Environmental optimism or wishful thinking?
by Jura Watchmaker, 20 November 2007
Spiked Online editor Brendan O’Neill was interviewed recently by Richard Sanderson and Neil Denny for their Little Atoms show on London community radio station Resonance FM. You can listen to a recording of the half hour programme here.
Talk of the Revolutionary Communist Party/LM/Spiked/Institute of Ideas/Sense about Science/Science Media Centre/Blah is normally guaranteed to raise my hackles. Right now, however, I’m not in the mood, so I’ll be a tad more restrained than usual in my comments.
I go along with a little of O’Neill’s critique of environmentalism, but at the same time I cannot help thinking that what the Spiked editor is attacking is partly if not largely straw man. And a pretty insignificant straw man at that, as the über-Malthusians denounced by O’Neill barely register in the mainstream environmentalist movement. George Monbiot may be a bit of a sour puss, but that doesn’t make him an Earth First‘er.
The RCP/Spiked line on science and the environment comes across to me as anti-naturalist. It is certainly not “humanist”, as O’Neill would have us believe.
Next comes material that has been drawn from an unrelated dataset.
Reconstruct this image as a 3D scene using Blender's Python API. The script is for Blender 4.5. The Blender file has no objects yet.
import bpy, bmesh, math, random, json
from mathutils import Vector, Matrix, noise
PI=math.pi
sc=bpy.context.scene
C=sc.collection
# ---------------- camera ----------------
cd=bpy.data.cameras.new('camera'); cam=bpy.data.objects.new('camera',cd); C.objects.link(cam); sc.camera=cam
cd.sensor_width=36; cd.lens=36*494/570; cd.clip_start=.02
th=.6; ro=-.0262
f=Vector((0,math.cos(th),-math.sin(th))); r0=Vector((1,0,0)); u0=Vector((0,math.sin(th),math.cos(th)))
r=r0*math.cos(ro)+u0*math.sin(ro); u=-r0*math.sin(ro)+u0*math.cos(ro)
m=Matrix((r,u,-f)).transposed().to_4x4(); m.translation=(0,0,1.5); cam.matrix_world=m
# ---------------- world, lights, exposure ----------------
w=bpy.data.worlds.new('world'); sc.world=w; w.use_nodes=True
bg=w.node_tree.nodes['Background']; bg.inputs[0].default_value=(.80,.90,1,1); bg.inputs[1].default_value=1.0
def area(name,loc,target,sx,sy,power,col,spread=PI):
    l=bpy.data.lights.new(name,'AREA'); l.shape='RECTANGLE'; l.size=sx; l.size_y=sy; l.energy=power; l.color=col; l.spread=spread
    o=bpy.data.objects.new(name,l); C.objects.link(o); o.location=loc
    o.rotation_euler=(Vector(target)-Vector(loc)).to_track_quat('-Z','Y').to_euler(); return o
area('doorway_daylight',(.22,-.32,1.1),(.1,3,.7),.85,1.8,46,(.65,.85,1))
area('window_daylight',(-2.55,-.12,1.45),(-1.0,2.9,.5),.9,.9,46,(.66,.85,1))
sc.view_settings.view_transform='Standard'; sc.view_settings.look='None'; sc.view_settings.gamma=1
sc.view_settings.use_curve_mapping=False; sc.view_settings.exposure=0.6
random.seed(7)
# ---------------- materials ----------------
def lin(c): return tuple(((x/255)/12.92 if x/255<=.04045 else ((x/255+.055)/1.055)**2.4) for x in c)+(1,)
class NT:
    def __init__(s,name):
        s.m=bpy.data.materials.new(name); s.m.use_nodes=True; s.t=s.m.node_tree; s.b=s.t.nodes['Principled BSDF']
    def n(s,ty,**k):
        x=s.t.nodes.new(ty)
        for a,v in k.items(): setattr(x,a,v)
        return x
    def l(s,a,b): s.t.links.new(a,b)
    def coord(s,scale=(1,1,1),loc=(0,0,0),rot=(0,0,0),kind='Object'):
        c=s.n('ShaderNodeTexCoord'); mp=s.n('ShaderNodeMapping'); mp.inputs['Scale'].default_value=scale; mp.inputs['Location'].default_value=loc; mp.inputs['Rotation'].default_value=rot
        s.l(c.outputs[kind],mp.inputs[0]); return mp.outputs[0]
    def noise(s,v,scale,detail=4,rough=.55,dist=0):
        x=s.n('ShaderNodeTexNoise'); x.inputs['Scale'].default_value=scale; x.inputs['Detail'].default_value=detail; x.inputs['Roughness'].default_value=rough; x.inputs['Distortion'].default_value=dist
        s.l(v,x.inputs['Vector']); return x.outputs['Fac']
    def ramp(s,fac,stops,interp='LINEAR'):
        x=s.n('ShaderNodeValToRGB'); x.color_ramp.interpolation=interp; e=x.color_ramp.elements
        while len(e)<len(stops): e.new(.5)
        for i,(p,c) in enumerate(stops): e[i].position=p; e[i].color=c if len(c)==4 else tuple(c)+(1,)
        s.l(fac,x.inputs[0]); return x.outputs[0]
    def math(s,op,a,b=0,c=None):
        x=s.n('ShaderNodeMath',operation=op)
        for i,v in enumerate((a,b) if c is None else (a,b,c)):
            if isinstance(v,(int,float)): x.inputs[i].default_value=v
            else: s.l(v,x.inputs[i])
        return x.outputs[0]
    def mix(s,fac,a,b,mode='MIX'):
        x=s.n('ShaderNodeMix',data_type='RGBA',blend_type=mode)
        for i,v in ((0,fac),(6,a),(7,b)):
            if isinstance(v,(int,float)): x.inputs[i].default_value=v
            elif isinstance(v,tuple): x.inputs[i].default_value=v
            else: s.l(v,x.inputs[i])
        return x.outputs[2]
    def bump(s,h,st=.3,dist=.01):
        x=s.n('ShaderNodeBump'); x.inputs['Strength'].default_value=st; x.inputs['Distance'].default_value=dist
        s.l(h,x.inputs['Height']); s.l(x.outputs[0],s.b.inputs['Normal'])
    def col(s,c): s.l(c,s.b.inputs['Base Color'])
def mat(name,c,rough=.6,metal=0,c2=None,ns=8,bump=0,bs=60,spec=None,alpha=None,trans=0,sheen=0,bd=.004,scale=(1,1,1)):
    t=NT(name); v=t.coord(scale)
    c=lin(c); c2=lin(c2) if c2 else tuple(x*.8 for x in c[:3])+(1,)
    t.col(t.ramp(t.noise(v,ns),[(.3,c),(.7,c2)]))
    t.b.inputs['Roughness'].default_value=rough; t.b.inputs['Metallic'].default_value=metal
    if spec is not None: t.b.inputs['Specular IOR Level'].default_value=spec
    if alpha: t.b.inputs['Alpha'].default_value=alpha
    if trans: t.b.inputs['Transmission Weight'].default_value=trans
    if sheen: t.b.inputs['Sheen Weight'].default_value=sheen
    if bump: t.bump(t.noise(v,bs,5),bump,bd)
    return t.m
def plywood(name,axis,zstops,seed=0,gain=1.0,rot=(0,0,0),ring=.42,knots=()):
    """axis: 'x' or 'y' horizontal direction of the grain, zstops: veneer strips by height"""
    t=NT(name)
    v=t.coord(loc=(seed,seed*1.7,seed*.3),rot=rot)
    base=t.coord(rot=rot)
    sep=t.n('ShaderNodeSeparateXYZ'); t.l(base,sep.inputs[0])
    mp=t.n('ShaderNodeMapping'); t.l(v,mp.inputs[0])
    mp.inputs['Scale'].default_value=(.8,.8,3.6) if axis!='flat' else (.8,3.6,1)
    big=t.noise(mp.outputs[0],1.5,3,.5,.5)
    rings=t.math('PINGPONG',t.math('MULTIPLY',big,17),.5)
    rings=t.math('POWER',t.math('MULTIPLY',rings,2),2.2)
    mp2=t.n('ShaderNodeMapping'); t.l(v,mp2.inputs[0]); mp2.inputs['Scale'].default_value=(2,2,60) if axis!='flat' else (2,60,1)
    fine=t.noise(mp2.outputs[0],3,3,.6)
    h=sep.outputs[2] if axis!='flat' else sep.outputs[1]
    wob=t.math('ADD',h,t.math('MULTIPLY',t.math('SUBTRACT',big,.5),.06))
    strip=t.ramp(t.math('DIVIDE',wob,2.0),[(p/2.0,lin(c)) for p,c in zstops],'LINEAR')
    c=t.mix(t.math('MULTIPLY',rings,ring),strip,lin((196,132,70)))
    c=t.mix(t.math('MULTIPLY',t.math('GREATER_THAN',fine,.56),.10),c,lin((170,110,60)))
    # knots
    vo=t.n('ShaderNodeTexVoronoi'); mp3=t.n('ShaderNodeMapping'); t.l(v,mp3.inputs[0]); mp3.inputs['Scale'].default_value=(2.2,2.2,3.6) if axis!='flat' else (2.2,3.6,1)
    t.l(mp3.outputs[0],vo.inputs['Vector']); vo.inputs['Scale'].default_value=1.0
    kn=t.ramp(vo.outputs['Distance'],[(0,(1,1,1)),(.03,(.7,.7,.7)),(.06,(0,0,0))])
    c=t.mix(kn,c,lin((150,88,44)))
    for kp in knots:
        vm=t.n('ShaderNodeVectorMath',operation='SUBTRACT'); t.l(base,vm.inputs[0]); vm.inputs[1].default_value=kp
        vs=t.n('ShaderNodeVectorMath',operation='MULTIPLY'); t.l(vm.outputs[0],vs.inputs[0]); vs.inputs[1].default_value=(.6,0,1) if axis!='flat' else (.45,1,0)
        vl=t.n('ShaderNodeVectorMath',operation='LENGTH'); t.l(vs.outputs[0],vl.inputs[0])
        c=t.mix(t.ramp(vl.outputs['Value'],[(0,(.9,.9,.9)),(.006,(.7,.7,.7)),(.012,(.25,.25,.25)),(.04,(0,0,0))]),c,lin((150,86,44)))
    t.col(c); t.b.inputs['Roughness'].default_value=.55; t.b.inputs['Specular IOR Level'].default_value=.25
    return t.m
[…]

Any workable humanist philosophy requires a rational understanding of human limits, but the RCP/Spiked appear to have an almost religious faith in the ability of humanity to overcome any problem it faces. The reality is that homo sapiens is an ingenious and resourceful species, but it is far from invincible.
Like the RCP/Spiked I am fairly optimistic (insert shameless plug for Terry Glavin’s new book) about the prospects for humanity, but I do so wish the RCP/Spiked would engage with the real world in all its chaos and messiness, and not go on endlessly about sociology in its most abstract and data-lite form. What we need is creative rather than wishful thinking, but I detect only the latter in the community formerly known as the Revolutionary Communist Party. They are pretty smart people, by and large, and could contribute something useful if they put their minds to it.